**STORED DATA:**

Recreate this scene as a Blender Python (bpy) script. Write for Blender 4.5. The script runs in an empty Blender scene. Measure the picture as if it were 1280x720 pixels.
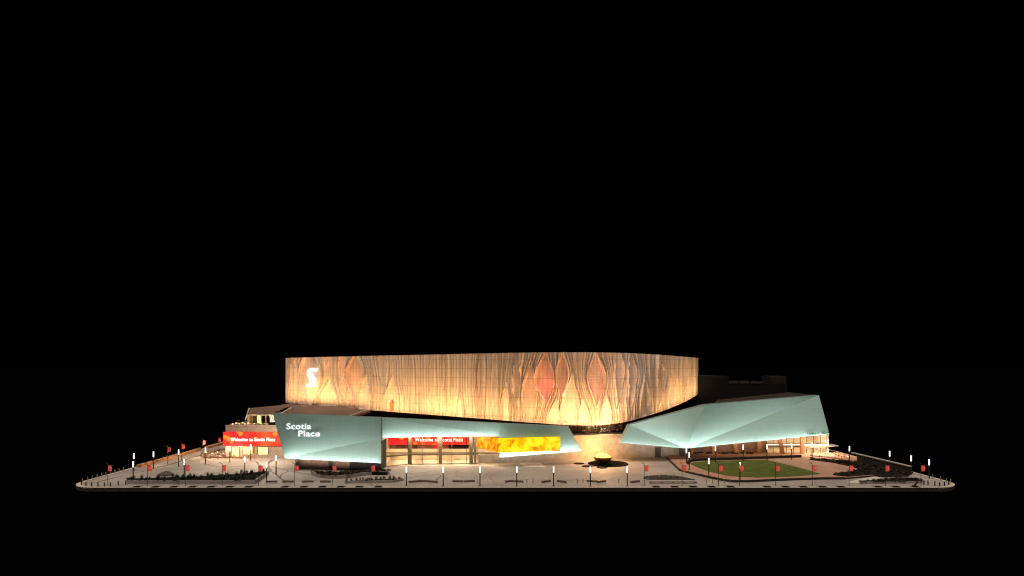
import bpy, math, random
import numpy as np
from mathutils import Vector, Matrix
R = math.radians
random.seed(7); rng = np.random.default_rng(11)
sc = bpy.context.scene
COL = sc.collection

# ------------------------------------------------------------------ survey: photo sight lines -> metres
F, CX, HY, CH = 757.0, 640.0, 455.0, 30.0
def P(px, py, Y): return Vector(((px - CX) * Y / F, Y, CH - (py - HY) * Y / F))
def G(px, py, z=0.0):
    Y = (CH - z) * F / (py - HY)
    return Vector(((px - CX) * Y / F, Y, z))

# ------------------------------------------------------------------ materials
def mat(name, col=(.5, .5, .5), rough=.6, metal=0, spec=.4, emit=None, estr=0, noise=0, nscale=1.0, bump=0, bscale=8):
    m = bpy.data.materials.new(name); m.use_nodes = True
    nt = m.node_tree; b = nt.nodes['Principled BSDF']
    b.inputs['Base Color'].default_value = (*col, 1)
    b.inputs['Roughness'].default_value = rough; b.inputs['Metallic'].default_value = metal
    b.inputs['Specular IOR Level'].default_value = spec
    if emit:
        b.inputs['Emission Color'].default_value = (*emit, 1); b.inputs['Emission Strength'].default_value = estr
    if noise or bump:
        tc = nt.nodes.new('ShaderNodeTexCoord')
    if noise:
        n = nt.nodes.new('ShaderNodeTexNoise'); n.inputs['Scale'].default_value = nscale
        n.inputs['Detail'].default_value = 6; n.inputs['Roughness'].default_value = .65
        nt.links.new(tc.outputs['Object'], n.inputs['Vector'])
        r = nt.nodes.new('ShaderNodeMapRange'); r.inputs[1].default_value = .3; r.inputs[2].default_value = .7
        r.inputs[3].default_value = 1 - noise; r.inputs[4].default_value = 1 + noise
        nt.links.new(n.outputs['Fac'], r.inputs[0])
        mx = nt.nodes.new('ShaderNodeVectorMath'); mx.operation = 'SCALE'
        mx.inputs[0].default_value = col
        nt.links.new(r.outputs[0], mx.inputs['Scale']); nt.links.new(mx.outputs[0], b.inputs['Base Color'])
    if bump:
        n2 = nt.nodes.new('ShaderNodeTexNoise'); n2.inputs['Scale'].default_value = bscale; n2.inputs['Detail'].default_value = 5
        nt.links.new(tc.outputs['Object'], n2.inputs['Vector'])
        bp = nt.nodes.new('ShaderNodeBump'); bp.inputs['Strength'].default_value = bump; bp.inputs['Distance'].default_value = .05
        nt.links.new(n2.outputs['Fac'], bp.inputs['Height']); nt.links.new(bp.outputs[0], b.inputs['Normal'])
    return m

def grid_mat(name, col, su, sv, wu, wv, dark=.55, rough=.5, coord='UV', noise=.08, nscale=.3, spec=.4, metal=0):
    """panelled skin: thin darker joints every su / sv metres (UV in metres)"""
    m = mat(name, col, rough, metal, spec, noise=noise, nscale=nscale)
    nt = m.node_tree; b = nt.nodes['Principled BSDF']
    src = b.inputs['Base Color'].links[0].from_socket
    uv = nt.nodes.new('ShaderNodeTexCoord'); sp = nt.nodes.new('ShaderNodeSeparateXYZ')
    nt.links.new(uv.outputs[coord], sp.inputs[0])
    outs = []
    for i, (s, w) in enumerate(((su, wu), (sv, wv))):
        a = nt.nodes.new('ShaderNodeMath'); a.operation = 'DIVIDE'; a.inputs[1].default_value = s
        nt.links.new(sp.outputs[i], a.inputs[0])
        f = nt.nodes.new('ShaderNodeMath'); f.operation = 'FRACT'; nt.links.new(a.outputs[0], f.inputs[0])
        l = nt.nodes.new('ShaderNodeMath'); l.operation = 'LESS_THAN'; l.inputs[1].default_value = w / s
        nt.links.new(f.outputs[0], l.inputs[0]); outs.append(l.outputs[0])
    mxm = nt.nodes.new('ShaderNodeMath'); mxm.operation = 'MAXIMUM'
    nt.links.new(outs[0], mxm.inputs[0]); nt.links.new(outs[1], mxm.inputs[1])
    mr = nt.nodes.new('ShaderNodeMapRange'); mr.inputs[3].default_value = 1; mr.inputs[4].default_value = dark
    nt.links.new(mxm.outputs[0], mr.inputs[0])
    sc_ = nt.nodes.new('ShaderNodeVectorMath'); sc_.operation = 'SCALE'
    nt.links.new(src, sc_.inputs[0]); nt.links.new(mr.outputs[0], sc_.inputs['Scale'])
    nt.links.new(sc_.outputs[0], b.inputs['Base Color'])
    return m

def glass_mat(name, tint=(.93, .92, .9), gloss=.04):
    m = bpy.data.materials.new(name); m.use_nodes = True
    nt = m.node_tree; nt.nodes.remove(nt.nodes['Principled BSDF'])
    t = nt.nodes.new('ShaderNodeBsdfTransparent'); t.inputs[0].default_value = (*tint, 1)
    g = nt.nodes.new('ShaderNodeBsdfGlossy'); g.inputs['Roughness'].default_value = .03
    x = nt.nodes.new('ShaderNodeMixShader'); x.inputs[0].default_value = gloss
    nt.links.new(t.outputs[0], x.inputs[1]); nt.links.new(g.outputs[0], x.inputs[2])
    nt.links.new(x.outputs[0], nt.nodes['Material Output'].inputs[0])
    return m

def screen_mat(name, stops, strength, scale=.55, stretch=(1, 1, 1), detail=5, dots=None):
    """LED picture: coloured noise that gives off light"""
    m = bpy.data.materials.new(name); m.use_nodes = True
    nt = m.node_tree; b = nt.nodes['Principled BSDF']
    b.inputs['Base Color'].default_value = (.02, .01, .01, 1); b.inputs['Roughness'].default_value = .9; b.inputs['Specular IOR Level'].default_value = .08
    tc = nt.nodes.new('ShaderNodeTexCoord'); mp = nt.nodes.new('ShaderNodeMapping'); mp.inputs['Scale'].default_value = stretch
    nt.links.new(tc.outputs['Object'], mp.inputs[0])
    n = nt.nodes.new('ShaderNodeTexNoise'); n.inputs['Scale'].default_value = scale; n.inputs['Detail'].default_value = detail
    n.inputs['Distortion'].default_value = .6
    nt.links.new(mp.outputs[0], n.inputs['Vector'])
    cr = nt.nodes.new('ShaderNodeValToRGB'); e = cr.color_ramp.elements
    e[0].position, e[0].color = stops[0][0], (*stops[0][1], 1)
    e[1].position, e[1].color = stops[-1][0], (*stops[-1][1], 1)
    for p, c in stops[1:-1]:
        q = e.new(p); q.color = (*c, 1)
    nt.links.new(n.outputs['Fac'], cr.inputs[0]); out = cr.outputs[0]
    if dots:
        v = nt.nodes.new('ShaderNodeTexVoronoi'); v.inputs['Scale'].default_value = dots[0]; v.feature = 'F1'
        nt.links.new(mp.outputs[0], v.inputs['Vector'])
        lt = nt.nodes.new('ShaderNodeMapRange'); lt.inputs[1].default_value = dots[1] * 1.25; lt.inputs[2].default_value = dots[1] * .8
        nt.links.new(v.outputs['Distance'], lt.inputs[0])
        mx = nt.nodes.new('ShaderNodeMix'); mx.data_type = 'RGBA'
        nt.links.new(lt.outputs[0], mx.inputs[0]); nt.links.new(out, mx.inputs[6]); mx.inputs[7].default_value = (*dots[2], 1)
        out = mx.outputs[2]
    nt.links.new(out, b.inputs['Emission Color']); b.inputs['Emission Strength'].default_value = strength
    return m

M = {}
M['void'] = mat('night ground', (.0006, .0006, .0007), 1, spec=0)
M['paving'] = grid_mat('plaza paving', (.288, .242, .21), 1.2, 1.2, .05, .05, .8, .75, 'Object', .26, .06, .2)
M['kerb'] = mat('kerb concrete', (.47, .4, .34), .8, noise=.12, nscale=.6, spec=.2)
M['slab'] = mat('slab side', (.045, .038, .033), .9, noise=.2, nscale=.8, spec=.1)
M['joint'] = mat('dark paving band', (.085, .068, .058), .8, noise=.2, nscale=.8, spec=.2)
M['joint_pale'] = mat('faint paving joint', (.2, .15, .125), .8, spec=.2)
M['pale_slab'] = mat('pale paving slab', (.5, .45, .38), .7, noise=.1, nscale=.4, spec=.2)
M['terracotta'] = mat('terracotta paving', (.36, .19, .125), .85, noise=.16, nscale=.25, spec=.15)
M['lawn'] = mat('lawn', (.078, .09, .02), .95, noise=.32, nscale=.35, spec=.05, bump=.5, bscale=14)
M['dark_wall'] = mat('dark retaining wall', (.035, .026, .022), .8, noise=.3, nscale=.8, spec=.2)
M['bed_wall'] = mat('planter concrete', (.3, .25, .23), .8, noise=.2, nscale=.5, spec=.2)
M['soil'] = mat('dark soil', (.012, .009, .007), 1, spec=.05)
M['leaf'] = mat('dark foliage', (.028, .026, .014), .8, noise=.5, nscale=1.5, spec=.2)
M['leaf_brown'] = mat('brown foliage', (.045, .029, .018), .85, noise=.5, nscale=1.5, spec=.15)
M['tuft'] = mat('pale grass tuft', (.2, .16, .115), .85, noise=.4, nscale=1.5, spec=.1)
M['pole'] = mat('dark bronze pole', (.05, .042, .036), .45, .5)
M['pole_grey'] = mat('grey steel post', (.3, .28, .26), .4, .6)
M['tube'] = mat('lamp tube', (.9, .9, .9), .4, emit=(1, .96, .9), estr=1.35)
M['banner'] = mat('red banner cloth', (.85, .1, .085), .7, spec=.2, noise=.12, nscale=1.5)
M['white'] = mat('white paint', (.8, .78, .75), .5)
M['wood'] = mat('brown bench wood', (.15, .1, .08), .7, noise=.3, nscale=2.5, spec=.2)
M['iron'] = mat('black iron', (.01, .007, .006), .6, .2, spec=.3, noise=.3, nscale=2)
M['disc'] = mat('black stone disc', (.003, .002, .002), .9, spec=.05)
M['stone'] = grid_mat('sandstone wall', (.36, .3, .24), 1.9, .62, .03, .04, .72, .8, 'UV', .22, .6, .2)
M['stone_dk'] = grid_mat('grey stone wall', (.36, .3, .25), 1.9, .62, .03, .04, .75, .8, 'UV', .2, .6, .2)
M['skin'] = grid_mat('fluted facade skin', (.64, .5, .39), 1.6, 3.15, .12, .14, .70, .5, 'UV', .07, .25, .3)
def tone_mix(m, c0, c1):
    nt = m.node_tree
    v = [n for n in nt.nodes if n.type == 'VECT_MATH' and not n.inputs[0].is_linked][0]
    a = nt.nodes.new('ShaderNodeAttribute'); a.attribute_name = 'tone'
    x = nt.nodes.new('ShaderNodeMix'); x.data_type = 'RGBA'; x.inputs[6].default_value = (*c0, 1); x.inputs[7].default_value = (*c1, 1)
    nt.links.new(a.outputs['Fac'], x.inputs[0]); nt.links.new(x.outputs[2], v.inputs[0])
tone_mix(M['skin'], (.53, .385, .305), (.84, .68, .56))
M['teal'] = grid_mat('teal metal panels', (.275, .415, .38), 1.25, 1.25, .05, .05, .84, .42, 'UV', .05, .5, .4)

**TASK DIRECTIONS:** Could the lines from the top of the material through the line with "return Vector(((px - CX) * Y / F, Y, z))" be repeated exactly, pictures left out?

**EXPECTED ANSWER:**
Recreate this scene as a Blender Python (bpy) script. Write for Blender 4.5. The script runs in an empty Blender scene. Measure the picture as if it were 1280x720 pixels.
import bpy, math, random
import numpy as np
from mathutils import Vector, Matrix
R = math.radians
random.seed(7); rng = np.random.default_rng(11)
sc = bpy.context.scene
COL = sc.collection

# ------------------------------------------------------------------ survey: photo sight lines -> metres
F, CX, HY, CH = 757.0, 640.0, 455.0, 30.0
def P(px, py, Y): return Vector(((px - CX) * Y / F, Y, CH - (py - HY) * Y / F))
def G(px, py, z=0.0):
    Y = (CH - z) * F / (py - HY)
    return Vector(((px - CX) * Y / F, Y, z))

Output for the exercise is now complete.